さて、プロジェクト管理に限らず、何か問題が起きた場合の対応策の基本プロセスは、現状把握、問題点の分析、対応策の検討、再発防止策、コンティンジェンシープランの5つです。

 

今回のケースでは、“探偵”の出番が被害者本人が自殺した後でしたのでコンティンジェンシープランと位置付けられ、最善策とは言えません。

もし被害者本人が自殺に追い込まれる前に“探偵”への依頼がなされていれば、A君の命は救われた可能性が高いからです。

 

では現実問題として、いじめ対応策の観点から見て、学校側の体制に問題はないのでしょうか。
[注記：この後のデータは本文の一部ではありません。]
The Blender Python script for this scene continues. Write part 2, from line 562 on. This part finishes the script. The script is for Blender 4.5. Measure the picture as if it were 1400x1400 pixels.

アイデアよもやま話 No.4287 教員にも必要な「働き方改革」!でもお伝えしたように、教師はただでさえ多忙の状態が多いのです。

ですから、深刻ないじめに真摯に対応したくてもそれほど時間を割けないというのが現実だと思います。

更に、教師は学科を教えるプロではあってもいじめ対策のプロではありません。

ですから、根本的ないじめ対応策として、学校側には以下のような体制が必要だと思います。

・教師に対する一般的ないじめ対応策の研修

・担任教師にいじめへの対応を一切任せるのではなく、学校全体として対応する体制を構築すること

・学校内でのいじめ対応策がうまく行かない場合にアドバイスを受けられるように、教育委員会単位などでいじめ対応策のプロのカウンセラーを設置すること

 

一方で、学校側から生徒に対して、いじめはよくないこと、そしていじめを受けた場合、あるいは自分の周りでいじめが起きている場合は速やかに担任教師に伝えることを常日頃徹底させることが必要です。

同時に、保護者に対しても、自分の子どもにいじめの事実が認められた場合には速やかに担任教師に伝えることを依頼しておくことが必要です。

 

このように“いじめ撲滅”に向けて生徒、保護者、学校、教育委員会という枠組みの中でそれぞれがどのような対応をすればいじめを減らすことが出来るのか、あるいはいじめが起きた場合に速やかに適切な対応を取れるのかを追求し続けることが必要だと思うのです。

そして、自分の子どもがいじめに遭って、どうしても学校側の対応に納得のいかない場合の最終手段として、今回ご紹介したように“探偵”への依頼を検討すべきだと思います。

くれぐれも自分の子どもがいじめに遭って自殺にまで追い込まれる前に最善を尽くして欲しいと思います。

子どもが自殺した後で、その原因や経緯を調査しても、子どもが生き返ることはないのです。

また、被害者の子どもが自殺する前にいじめを食い止められれば、加害者の子どもがその後の人生を罪の意識で苛まれることも救うことが出来るのです。